“Stati Uniti e Russia stanno facendo a gara per arrivare prima a Raqqa, gli uni attraverso i miliziani curdi e gli altri attraverso l’esercito di Assad. Una volta finita la guerra saranno le grandi potenze straniere a spartirsi le spoglie di quel che resta della Siria”. A spiegarlo è Camille Eid, intellettuale libanese residente in Italia e giornalista di Avvenire. Lunedì il ministro degli Esteri russo, Sergey Lavrov, ha annunciato che Mosca fornirà il supporto aereo più attivo alle truppe siriane di terra all’interno e nelle vicinanze della città di Aleppo. E ha aggiunto Lavrov, riferendosi agli Stati Uniti: “Ci aspettiamo che i nostri partner cooperino con noi onestamente e non cerchino di utilizzare i nostri contatti per fare partire un piano B, C o D alle nostre spalle”.

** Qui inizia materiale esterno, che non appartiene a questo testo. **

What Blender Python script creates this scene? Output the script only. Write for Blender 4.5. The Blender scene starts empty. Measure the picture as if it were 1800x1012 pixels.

Assad ha una strategia di medio-lungo termine o sta cercando soltanto di sopravvivere?

L’ambizione di Assad è riconquistare il controllo dell’intera Siria, o quantomeno di quella che ha definito “la Siria utile”. Con questo termine ha definito la parte maggiormente abitata, mentre le aree meno abitate sono sotto il controllo dell’Isis o dei ribelli. Assad vuole piuttosto trarre il massimo vantaggio dai piani di Russia e Iran, che sono i suoi due principali alleati. Il presidente siriano cerca di adeguarsi per non entrare in conflitto con loro.



Lei come legge l’annuncio di Lavrov sul rafforzamento del supporto aereo ad Assad?

La dichiarazione del ministro Lavrov, secondo cui i russi hanno deciso di intensificare i loro raid, mi sembra più che altro un fatto di immagine. I ribelli a nord di Aleppo mantengono posizioni molto ridotte rispetto a qualche mese fa.  Stanno infatti perdendo quella parte di territorio che controllavano tra il Cantone Afrin e il resto del Kurdistan siriano. In questo nuovo scenario i ribelli moderati hanno smesso di giocare un ruolo.

Qual è in questo momento la scommessa degli Stati Uniti?

Gli Stati Uniti non stanno più scommettendo sulla presenza dei ribelli, quanto piuttosto sui curdi e sullo schieramento che passa sotto il nome di Forze Democratiche della Siria. All’intero di quest’ultimo l’elemento curdo rappresenta più dell’80% degli effettivi con 25mila soldati su 30mila.



Russia e Stati Uniti hanno piani tra loro compatibili o contrastanti?

Tra russi e americani c’è nello stesso tempo una collaborazione e una competizione per raggiungere lo stesso obiettivo, cioè spazzare via la presenza dell’Isis da Raqqa. E’ come se Usa e Russia si fossero dati appuntamento a Deir-E-Zor prima e a Raqqa poi. In questo modo si punta a tagliare le linee di comunicazione tra Raqqa e Mosul. La collaborazione tra russi e americani più sottendere nello stesso tempo una gara per chi può riuscire a ritagliarsi i territori maggiori, prima di rendere pubblico il compromesso raggiunto tra Kerry e Lavrov.

I tentativi di riconciliazione tra governativi e ribelli moderati stanno riuscendo con successo?

Un paio di anni fa il ministro siriano per la Riconciliazione nazionale, Ali Haidar, aveva cercato di creare un ambiente favorevole per una pacificazione tra le varie fazioni. Nel frattempo però la situazione si è totalmente deteriorata. I compromessi o le tregue stipulate sono un segno del fatto che la gente è stanca della guerra e ha raggiunto un tale livello di miseria che non ce la fa più ad andare avanti.

 

Quindi la tregua nasce più che altro da un’impossibilità a proseguire il conflitto?

Sì. La tregua non deriva da un desiderio di riconciliazione, quanto da una resa di fronte al fatto compiuto che nessun siriano potrà mai dirsi vincitore. Anzi tutti i siriani sono sconfitti, e quindi tanto vale fermare questa guerra il più presto possibile. Tutti si rendono conto infatti che saranno soprattutto le potenze straniere a dividersi le spoglie di questa Siria, in cui metà della popolazione è sfollata o rifugiata in altri Paesi. A beneficiare dei frutti della pace non saranno infatti i siriani, bensì gli altri Stati che stanno giocando sulla pelle dei siriani. Ben venga quindi questa tregua, che non nasce però da una convinzione in quanto là dove possono i gruppi di opposizione e il regime si combattono.